In my view, our nation is already in a civil war.

After Charlie Kirk’s death, some people have said that violence begets violence, and I agree. However, Kirk has made his career advocating for political violence; when he was shot he was talking about how dangerous transgender people are. This rhetoric IS VIOLENCE. This violence has not been properly condemned, and as a result it has practically been normalized. This normalization of violence is what ultimately led Kirk to get shot. If we truly wanted to stop the cycle, we would condemn all forms of violence, not just the tangible and visible ones.

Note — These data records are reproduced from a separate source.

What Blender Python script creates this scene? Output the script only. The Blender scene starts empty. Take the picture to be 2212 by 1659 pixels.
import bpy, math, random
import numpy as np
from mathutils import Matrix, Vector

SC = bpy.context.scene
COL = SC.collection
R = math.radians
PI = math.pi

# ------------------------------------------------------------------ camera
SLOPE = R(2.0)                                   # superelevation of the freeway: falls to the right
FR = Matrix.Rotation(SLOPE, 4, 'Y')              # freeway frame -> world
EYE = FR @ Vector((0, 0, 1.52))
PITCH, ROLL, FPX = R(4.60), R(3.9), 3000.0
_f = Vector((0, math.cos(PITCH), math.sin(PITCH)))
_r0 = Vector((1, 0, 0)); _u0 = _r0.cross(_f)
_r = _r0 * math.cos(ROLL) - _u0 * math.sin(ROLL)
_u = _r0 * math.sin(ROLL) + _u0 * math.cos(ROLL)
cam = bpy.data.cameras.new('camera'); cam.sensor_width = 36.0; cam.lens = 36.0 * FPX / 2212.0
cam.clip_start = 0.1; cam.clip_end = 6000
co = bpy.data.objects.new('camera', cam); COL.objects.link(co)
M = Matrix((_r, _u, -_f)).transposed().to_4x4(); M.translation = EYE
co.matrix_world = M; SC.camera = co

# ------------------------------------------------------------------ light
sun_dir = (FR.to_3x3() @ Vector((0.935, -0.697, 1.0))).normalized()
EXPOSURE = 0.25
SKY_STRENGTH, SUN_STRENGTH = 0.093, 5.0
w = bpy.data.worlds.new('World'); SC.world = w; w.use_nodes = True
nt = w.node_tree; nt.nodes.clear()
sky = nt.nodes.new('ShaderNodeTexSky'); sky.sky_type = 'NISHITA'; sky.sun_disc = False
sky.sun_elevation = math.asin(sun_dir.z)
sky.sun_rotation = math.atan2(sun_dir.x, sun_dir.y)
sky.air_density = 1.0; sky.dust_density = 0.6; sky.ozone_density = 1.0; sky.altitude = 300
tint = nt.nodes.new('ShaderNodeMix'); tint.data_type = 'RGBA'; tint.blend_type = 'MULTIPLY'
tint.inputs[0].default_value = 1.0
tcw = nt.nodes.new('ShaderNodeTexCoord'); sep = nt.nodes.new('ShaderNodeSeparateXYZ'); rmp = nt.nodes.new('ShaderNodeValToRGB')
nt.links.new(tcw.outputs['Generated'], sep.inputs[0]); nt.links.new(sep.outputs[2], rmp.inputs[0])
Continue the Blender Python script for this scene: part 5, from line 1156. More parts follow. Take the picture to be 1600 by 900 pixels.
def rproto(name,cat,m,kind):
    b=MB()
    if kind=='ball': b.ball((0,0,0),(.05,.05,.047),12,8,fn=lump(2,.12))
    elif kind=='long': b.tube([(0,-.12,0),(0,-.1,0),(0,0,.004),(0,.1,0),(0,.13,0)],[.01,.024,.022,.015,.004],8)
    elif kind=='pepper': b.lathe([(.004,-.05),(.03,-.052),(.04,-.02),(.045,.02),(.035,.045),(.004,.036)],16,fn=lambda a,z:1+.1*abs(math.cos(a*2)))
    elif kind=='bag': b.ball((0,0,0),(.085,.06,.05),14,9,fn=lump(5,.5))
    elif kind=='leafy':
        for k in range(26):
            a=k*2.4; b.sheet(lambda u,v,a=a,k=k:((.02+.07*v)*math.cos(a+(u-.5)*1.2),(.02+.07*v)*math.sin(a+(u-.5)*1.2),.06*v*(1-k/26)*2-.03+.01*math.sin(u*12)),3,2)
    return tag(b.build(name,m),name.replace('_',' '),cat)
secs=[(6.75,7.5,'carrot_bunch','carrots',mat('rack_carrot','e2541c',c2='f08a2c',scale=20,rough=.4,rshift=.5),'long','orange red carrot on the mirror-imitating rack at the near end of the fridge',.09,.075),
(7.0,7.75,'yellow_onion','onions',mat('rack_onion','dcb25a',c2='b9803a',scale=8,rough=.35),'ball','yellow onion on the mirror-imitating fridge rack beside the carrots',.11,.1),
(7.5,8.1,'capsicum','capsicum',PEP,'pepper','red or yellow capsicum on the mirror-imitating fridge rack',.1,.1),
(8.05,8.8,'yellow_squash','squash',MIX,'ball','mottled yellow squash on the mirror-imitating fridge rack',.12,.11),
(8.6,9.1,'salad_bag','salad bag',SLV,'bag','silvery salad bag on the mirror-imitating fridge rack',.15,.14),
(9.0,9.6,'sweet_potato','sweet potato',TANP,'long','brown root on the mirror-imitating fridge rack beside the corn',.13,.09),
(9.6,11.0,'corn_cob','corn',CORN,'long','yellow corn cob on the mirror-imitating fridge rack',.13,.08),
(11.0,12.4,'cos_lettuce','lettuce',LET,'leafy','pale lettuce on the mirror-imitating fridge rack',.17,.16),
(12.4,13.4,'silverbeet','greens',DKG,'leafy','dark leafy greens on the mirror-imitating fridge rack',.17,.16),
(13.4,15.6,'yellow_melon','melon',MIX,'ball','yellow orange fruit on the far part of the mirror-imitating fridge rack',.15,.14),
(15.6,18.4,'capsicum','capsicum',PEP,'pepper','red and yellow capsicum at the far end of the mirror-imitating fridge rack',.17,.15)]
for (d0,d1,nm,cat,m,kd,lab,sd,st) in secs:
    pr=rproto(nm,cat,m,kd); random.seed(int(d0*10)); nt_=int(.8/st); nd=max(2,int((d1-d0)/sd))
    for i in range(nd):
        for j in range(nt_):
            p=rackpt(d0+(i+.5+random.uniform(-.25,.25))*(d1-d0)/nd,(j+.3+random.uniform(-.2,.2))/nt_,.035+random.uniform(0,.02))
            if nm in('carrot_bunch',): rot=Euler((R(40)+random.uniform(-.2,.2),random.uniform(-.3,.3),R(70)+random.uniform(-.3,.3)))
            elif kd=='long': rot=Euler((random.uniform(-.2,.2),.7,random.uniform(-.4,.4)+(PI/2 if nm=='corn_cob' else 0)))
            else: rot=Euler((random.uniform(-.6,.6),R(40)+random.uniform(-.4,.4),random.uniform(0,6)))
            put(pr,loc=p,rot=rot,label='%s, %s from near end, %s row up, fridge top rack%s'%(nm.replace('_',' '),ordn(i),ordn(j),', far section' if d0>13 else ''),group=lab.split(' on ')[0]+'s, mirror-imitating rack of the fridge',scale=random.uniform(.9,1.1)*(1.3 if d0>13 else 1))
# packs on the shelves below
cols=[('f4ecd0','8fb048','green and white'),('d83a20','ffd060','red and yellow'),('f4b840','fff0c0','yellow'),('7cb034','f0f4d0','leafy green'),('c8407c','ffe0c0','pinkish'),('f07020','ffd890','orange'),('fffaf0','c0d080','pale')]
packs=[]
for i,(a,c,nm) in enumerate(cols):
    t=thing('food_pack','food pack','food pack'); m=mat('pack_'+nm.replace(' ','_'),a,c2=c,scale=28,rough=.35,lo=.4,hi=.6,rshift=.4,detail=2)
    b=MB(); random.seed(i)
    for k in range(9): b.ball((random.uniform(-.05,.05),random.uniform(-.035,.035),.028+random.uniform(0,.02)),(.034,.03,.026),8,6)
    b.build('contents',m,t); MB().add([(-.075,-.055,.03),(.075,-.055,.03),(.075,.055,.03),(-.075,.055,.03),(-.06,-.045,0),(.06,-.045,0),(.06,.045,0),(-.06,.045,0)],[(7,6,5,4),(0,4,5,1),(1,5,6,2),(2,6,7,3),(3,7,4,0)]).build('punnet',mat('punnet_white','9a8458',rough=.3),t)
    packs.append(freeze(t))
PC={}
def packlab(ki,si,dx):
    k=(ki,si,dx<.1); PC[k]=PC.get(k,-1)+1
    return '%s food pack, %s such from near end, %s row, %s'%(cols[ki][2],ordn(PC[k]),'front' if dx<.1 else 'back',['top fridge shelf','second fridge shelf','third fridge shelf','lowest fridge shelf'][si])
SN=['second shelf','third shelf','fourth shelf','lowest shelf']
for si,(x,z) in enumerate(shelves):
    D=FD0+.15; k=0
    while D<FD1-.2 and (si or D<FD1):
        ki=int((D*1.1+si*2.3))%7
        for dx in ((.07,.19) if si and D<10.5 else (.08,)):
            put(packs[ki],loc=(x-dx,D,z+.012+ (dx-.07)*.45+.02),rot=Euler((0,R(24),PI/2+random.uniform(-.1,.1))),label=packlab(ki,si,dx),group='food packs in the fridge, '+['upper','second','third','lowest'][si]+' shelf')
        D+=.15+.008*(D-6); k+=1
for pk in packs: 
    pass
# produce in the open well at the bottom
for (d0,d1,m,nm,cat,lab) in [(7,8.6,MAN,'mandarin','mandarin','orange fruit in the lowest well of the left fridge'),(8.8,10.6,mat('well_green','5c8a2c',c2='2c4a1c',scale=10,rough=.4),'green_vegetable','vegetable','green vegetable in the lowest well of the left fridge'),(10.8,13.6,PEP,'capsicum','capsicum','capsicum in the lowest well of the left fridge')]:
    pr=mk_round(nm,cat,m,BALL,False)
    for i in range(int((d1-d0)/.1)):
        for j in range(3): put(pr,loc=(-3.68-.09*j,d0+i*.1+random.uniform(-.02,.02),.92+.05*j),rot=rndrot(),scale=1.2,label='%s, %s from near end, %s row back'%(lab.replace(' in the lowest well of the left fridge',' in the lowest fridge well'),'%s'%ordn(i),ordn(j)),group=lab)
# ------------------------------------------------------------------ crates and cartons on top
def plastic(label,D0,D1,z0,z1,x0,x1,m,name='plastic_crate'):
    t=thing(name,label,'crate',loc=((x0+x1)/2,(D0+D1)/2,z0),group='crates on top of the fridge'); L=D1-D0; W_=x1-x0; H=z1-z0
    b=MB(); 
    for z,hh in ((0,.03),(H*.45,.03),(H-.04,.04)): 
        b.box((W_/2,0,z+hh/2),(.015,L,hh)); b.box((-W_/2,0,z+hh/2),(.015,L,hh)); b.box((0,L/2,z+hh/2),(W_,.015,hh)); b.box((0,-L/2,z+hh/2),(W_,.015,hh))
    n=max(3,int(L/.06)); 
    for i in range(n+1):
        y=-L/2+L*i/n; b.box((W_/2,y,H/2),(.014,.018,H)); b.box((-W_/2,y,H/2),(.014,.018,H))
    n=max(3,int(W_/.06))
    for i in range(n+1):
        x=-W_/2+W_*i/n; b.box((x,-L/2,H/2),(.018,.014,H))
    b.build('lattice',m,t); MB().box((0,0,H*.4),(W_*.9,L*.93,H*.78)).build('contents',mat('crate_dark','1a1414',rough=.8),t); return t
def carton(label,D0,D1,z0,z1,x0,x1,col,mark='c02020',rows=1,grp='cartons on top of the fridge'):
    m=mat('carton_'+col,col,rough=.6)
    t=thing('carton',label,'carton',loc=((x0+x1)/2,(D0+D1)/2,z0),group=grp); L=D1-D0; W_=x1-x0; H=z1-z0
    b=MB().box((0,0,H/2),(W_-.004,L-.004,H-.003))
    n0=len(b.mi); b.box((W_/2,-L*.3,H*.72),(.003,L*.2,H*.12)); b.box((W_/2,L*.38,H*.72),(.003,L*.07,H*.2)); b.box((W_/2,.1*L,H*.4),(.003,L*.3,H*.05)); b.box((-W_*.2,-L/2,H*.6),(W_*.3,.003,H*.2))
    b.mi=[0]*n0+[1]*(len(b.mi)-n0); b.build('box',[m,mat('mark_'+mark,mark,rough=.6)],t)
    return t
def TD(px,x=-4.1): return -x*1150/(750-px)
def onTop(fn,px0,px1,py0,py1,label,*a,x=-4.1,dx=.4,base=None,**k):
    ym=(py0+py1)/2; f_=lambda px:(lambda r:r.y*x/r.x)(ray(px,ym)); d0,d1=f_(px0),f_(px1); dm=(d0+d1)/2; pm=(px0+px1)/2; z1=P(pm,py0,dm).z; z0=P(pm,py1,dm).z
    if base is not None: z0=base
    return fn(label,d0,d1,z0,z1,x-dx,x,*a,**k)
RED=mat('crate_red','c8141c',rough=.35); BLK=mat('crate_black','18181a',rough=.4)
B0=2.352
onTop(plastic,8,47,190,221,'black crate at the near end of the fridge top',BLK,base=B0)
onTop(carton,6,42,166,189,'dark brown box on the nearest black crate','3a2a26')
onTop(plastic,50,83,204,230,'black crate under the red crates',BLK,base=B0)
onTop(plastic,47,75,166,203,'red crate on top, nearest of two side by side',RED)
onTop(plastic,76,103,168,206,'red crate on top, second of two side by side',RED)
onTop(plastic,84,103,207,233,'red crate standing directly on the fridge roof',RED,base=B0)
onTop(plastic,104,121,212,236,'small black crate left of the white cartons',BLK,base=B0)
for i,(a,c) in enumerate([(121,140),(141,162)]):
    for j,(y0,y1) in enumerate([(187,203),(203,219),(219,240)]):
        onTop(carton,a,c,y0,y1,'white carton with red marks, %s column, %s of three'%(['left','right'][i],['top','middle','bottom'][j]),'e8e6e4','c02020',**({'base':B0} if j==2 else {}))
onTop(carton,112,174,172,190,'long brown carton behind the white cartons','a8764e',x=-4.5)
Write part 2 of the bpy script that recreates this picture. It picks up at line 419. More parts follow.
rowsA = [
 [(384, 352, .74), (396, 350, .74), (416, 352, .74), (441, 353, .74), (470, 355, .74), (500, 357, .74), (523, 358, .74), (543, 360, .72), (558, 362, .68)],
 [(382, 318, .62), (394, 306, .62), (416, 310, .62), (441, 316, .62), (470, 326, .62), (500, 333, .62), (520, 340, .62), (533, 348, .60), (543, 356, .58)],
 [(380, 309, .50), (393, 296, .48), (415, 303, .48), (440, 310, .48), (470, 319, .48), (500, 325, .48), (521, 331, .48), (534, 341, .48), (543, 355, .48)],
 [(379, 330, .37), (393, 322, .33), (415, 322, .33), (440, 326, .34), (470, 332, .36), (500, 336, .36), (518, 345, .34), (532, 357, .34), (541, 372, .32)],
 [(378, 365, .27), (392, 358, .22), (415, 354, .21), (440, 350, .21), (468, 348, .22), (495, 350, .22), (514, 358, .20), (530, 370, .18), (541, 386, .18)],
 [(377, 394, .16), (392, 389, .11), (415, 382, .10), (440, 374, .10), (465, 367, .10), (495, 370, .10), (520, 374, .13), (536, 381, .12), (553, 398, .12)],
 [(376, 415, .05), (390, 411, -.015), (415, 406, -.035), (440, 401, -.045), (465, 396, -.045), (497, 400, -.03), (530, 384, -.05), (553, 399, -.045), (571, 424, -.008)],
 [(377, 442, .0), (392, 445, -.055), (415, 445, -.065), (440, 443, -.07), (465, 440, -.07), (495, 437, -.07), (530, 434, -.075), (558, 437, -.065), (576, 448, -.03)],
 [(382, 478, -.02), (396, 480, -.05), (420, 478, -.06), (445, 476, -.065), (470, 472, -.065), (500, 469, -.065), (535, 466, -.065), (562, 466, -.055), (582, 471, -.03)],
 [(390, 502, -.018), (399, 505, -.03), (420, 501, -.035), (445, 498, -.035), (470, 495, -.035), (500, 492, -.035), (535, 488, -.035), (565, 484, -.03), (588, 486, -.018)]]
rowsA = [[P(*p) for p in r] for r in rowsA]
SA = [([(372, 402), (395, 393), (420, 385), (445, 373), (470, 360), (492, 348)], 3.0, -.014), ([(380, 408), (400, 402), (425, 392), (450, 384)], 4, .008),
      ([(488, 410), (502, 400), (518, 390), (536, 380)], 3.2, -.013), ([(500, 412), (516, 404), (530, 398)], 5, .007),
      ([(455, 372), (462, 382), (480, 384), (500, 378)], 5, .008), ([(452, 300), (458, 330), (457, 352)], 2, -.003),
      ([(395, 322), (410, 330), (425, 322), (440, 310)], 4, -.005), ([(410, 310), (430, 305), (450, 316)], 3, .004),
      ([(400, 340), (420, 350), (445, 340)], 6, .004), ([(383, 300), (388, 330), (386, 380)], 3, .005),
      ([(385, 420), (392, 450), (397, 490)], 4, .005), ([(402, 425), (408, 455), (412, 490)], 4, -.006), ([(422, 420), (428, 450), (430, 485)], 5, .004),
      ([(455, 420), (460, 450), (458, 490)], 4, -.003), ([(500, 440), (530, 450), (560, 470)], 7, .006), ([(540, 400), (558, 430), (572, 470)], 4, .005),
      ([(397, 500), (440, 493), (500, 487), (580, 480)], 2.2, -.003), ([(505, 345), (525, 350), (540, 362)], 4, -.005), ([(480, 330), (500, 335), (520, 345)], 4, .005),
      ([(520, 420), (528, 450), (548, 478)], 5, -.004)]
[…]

I want to be the bigger person – to feel only compassion, to mourn alongside his family and those who witnessed his murder. However, Charlie Kirk was someone who openly advocated for the execution of people like me, so his death leaves me with deeply mixed emotions. Part of me feels that Charlie Kirk got what he was after – political violence – and his death carries a grim sense of karmic consequence. Another part of me feels relief that he can no longer spread and normalize violent rhetoric. However, the chief feeling I have is dread. His death will almost certainly be met with hollow “thoughts and prayers” on a nation-wide level, and there will continue to be no real policy changes to curb violence. Instead, it risks polarizing the nation even further, pushing a simmering civil war closer to open eruption. The bloodiest war in U.S. history was the first Civil War. A second would almost certainly eclipse it.